Incremental contract costs are expensed when incurred when the amortization period of the asset that would have been recognized is one year or less; otherwise, incremental contract costs are recognized as an asset and amortized over time as promised goods and services are transferred to a customer. When losses are expected to be incurred on a contract, we recognize the entire anticipated loss in the accounting period when the loss becomes evident. The loss is recognized when the current estimate of the consideration we expect to receive, modified to include unconstrained variable consideration instead of constrained variable consideration, is less than the current estimate of total costs for the contract.
Taxes assessed by a governmental authority that are both imposed on and concurrent with a specific revenue-producing transaction, that are collected by us from a customer, are excluded from revenue.
Shipping and handling fee revenues and the related expenses are reported as fulfillment revenues and expenses for all customers because we have adopted the practical expedient contained in ASC 606-10-25-18B. Therefore, all shipping and handling costs associated with outbound freight are accounted for as a fulfillment costs and are in included in cost of sales.
Contract Balances
Accounts receivable, net of allowances: Accounts receivable includes amounts billed and currently due from customers. The amounts due are stated at their net estimated realizable value. We maintain an allowance for doubtful accounts to provide for the estimated amount of receivables that will not be collected. The allowance is based upon an assessment of customer creditworthiness, historical payment experience, the age of outstanding receivables and collateral to the extent applicable. Past-due trade receivable balances are written off when our internal collection efforts have been unsuccessful. As a practical expedient, we do not adjust the promised amount of consideration for the effects of a significant financing component when we expect, at contract inception, that the period between our transfer of a promised product or service to a customer and when the customer pays for that product or service will be one year or less. We do not typically include extended payment terms in our contracts with customers.
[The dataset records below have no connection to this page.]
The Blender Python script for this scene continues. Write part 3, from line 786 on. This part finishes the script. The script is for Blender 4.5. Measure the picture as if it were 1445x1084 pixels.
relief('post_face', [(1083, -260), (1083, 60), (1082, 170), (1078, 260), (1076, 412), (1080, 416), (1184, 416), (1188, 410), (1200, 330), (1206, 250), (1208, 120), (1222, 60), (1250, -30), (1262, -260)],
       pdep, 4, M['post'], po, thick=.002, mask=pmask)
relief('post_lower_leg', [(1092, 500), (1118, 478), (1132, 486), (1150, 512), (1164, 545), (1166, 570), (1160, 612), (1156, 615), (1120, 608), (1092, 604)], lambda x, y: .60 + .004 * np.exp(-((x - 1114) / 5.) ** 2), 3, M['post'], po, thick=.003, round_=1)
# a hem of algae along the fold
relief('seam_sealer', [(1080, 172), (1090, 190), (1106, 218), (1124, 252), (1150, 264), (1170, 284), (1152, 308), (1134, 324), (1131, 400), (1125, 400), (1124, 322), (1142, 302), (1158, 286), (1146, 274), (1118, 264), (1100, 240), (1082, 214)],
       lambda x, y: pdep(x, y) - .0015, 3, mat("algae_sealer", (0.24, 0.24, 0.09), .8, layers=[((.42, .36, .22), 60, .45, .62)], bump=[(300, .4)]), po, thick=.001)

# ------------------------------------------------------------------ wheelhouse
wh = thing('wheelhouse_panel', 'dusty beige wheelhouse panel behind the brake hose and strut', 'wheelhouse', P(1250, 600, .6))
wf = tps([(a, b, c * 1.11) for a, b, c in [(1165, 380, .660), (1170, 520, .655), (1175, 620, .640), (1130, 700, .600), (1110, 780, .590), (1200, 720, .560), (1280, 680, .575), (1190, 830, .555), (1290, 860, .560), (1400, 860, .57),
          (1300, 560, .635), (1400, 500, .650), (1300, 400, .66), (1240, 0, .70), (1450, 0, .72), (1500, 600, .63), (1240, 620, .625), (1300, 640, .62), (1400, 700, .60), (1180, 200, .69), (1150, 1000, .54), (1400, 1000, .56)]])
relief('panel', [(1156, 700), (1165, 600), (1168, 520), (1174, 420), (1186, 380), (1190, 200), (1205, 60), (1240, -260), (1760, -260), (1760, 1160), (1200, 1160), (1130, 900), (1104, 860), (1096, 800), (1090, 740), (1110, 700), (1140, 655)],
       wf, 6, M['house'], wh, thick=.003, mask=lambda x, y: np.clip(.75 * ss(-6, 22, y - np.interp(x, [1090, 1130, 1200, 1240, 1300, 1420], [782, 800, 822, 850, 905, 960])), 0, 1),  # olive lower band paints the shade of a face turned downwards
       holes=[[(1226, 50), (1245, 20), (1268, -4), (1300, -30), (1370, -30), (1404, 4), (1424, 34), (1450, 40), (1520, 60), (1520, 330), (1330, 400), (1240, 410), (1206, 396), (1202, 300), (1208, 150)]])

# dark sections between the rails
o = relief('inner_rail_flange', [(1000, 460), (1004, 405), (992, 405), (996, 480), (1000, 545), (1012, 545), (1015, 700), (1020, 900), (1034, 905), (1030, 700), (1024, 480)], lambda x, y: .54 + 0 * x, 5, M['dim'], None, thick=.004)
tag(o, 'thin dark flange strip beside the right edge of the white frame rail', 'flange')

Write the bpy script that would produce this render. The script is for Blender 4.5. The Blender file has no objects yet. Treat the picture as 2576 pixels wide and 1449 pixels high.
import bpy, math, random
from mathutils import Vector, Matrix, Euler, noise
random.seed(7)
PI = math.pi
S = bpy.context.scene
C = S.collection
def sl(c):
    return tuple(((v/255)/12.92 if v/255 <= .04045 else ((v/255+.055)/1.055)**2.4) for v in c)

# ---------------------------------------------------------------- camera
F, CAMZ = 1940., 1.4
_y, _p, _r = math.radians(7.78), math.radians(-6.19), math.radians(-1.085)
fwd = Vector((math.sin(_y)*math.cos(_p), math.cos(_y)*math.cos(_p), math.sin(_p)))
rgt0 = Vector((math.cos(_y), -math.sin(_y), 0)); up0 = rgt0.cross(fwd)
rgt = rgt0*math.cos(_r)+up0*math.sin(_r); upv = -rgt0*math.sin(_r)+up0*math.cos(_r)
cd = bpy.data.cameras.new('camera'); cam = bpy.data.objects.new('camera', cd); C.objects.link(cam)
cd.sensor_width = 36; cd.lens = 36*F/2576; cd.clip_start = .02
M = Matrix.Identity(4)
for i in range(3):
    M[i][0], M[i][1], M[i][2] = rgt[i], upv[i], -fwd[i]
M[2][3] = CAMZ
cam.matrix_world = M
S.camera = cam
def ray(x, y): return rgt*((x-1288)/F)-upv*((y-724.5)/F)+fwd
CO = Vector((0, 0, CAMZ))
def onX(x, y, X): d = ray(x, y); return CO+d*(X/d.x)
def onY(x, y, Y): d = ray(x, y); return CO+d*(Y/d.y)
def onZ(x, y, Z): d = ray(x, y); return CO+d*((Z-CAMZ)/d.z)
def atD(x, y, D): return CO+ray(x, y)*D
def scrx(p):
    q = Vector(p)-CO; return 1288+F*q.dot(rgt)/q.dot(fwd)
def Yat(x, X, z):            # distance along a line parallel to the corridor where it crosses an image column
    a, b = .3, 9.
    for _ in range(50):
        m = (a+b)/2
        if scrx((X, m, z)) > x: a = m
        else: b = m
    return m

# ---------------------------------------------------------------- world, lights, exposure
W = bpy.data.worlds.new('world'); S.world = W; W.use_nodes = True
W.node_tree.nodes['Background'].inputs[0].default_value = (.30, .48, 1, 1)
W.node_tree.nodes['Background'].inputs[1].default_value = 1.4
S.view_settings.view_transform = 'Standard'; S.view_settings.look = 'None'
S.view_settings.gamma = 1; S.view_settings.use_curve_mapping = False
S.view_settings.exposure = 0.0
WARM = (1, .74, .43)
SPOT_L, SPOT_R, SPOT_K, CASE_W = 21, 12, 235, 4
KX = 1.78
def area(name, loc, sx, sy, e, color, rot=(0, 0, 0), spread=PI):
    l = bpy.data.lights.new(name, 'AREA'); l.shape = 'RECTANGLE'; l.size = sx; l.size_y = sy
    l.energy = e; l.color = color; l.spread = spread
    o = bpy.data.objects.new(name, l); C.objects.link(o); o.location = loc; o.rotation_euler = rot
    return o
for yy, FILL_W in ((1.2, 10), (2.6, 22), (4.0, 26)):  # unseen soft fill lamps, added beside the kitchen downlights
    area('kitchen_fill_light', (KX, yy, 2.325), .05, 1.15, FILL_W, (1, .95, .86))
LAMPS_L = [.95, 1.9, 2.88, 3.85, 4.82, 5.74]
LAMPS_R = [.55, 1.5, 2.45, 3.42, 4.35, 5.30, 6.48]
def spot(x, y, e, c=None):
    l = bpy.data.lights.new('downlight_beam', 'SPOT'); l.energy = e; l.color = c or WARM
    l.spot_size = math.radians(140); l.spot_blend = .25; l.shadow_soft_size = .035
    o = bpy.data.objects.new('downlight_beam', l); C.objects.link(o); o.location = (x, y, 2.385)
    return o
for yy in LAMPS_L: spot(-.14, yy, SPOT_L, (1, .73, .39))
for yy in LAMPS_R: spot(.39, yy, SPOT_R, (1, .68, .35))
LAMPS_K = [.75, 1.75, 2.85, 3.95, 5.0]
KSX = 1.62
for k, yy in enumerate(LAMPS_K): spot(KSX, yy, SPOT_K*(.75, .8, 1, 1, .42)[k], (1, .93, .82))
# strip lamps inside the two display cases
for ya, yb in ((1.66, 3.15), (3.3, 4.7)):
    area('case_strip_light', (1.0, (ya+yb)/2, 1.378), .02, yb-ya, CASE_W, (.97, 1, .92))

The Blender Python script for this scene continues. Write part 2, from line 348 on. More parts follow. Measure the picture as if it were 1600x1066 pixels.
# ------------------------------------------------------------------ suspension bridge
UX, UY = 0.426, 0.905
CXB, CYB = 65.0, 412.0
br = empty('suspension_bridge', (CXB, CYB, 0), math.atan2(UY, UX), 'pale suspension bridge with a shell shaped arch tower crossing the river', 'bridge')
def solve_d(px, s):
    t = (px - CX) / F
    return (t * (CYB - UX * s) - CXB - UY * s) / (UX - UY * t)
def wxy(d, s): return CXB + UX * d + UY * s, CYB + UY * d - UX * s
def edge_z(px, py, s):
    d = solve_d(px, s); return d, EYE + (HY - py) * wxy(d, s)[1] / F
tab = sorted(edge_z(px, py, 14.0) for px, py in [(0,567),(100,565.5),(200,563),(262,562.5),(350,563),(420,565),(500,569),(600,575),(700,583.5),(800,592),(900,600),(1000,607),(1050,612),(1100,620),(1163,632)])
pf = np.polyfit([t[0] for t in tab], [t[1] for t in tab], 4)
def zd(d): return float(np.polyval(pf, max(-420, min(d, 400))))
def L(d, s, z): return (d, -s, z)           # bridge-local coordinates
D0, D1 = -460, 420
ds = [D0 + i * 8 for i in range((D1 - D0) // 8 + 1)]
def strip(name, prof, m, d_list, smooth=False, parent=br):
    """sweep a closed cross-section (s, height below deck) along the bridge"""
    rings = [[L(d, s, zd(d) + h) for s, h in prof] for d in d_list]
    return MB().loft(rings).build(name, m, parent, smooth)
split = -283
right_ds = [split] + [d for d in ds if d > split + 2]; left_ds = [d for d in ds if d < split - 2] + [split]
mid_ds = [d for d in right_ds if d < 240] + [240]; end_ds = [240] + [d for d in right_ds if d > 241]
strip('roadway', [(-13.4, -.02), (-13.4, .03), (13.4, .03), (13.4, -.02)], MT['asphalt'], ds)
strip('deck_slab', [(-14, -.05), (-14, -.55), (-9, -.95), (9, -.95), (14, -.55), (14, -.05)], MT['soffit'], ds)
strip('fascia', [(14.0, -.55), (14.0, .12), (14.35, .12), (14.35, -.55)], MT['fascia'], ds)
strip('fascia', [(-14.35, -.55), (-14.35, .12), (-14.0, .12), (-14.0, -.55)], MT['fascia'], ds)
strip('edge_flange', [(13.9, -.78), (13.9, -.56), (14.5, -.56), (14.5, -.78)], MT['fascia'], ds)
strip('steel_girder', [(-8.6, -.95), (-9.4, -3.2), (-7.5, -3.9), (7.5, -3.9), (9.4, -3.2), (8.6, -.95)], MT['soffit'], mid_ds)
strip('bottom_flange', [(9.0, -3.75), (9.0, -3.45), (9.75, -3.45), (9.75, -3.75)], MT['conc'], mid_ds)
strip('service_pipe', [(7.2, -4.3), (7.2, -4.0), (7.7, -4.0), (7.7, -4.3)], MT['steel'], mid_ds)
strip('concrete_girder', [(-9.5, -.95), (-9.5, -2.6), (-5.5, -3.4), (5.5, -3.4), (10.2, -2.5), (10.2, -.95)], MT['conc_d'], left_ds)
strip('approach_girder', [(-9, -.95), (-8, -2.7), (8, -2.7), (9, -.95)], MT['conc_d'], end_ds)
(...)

Unbilled contract revenue: Unbilled contract revenue represents contract assets resulting from revenue recognized over time in excess of the amount billed to the customer and the amount billed to the customer is not just subject to the passage of time. Billing requirements vary by contract but are generally structured around the completion of certain milestones. These contract assets are generally classified as current.
Customer advances and billings in excess of contract revenue: Our contract liabilities consist of advance customer payments, billings in excess of revenue recognized and deferred revenue. Our contract assets and liabilities are reported in a net position on a contract-by-contract basis at the end of each reporting period. We classify advance customer payments and billings in excess of revenue recognized as current. We classify deferred revenue as current or non-current based on the timing of when we expect to recognize revenue. The current portion of deferred revenue is included in customer advances and billings in excess of contract revenue in our unaudited condensed consolidated balance sheets. Long-term deferred revenue is included in other long-term liabilities in our unaudited condensed consolidated balance sheets.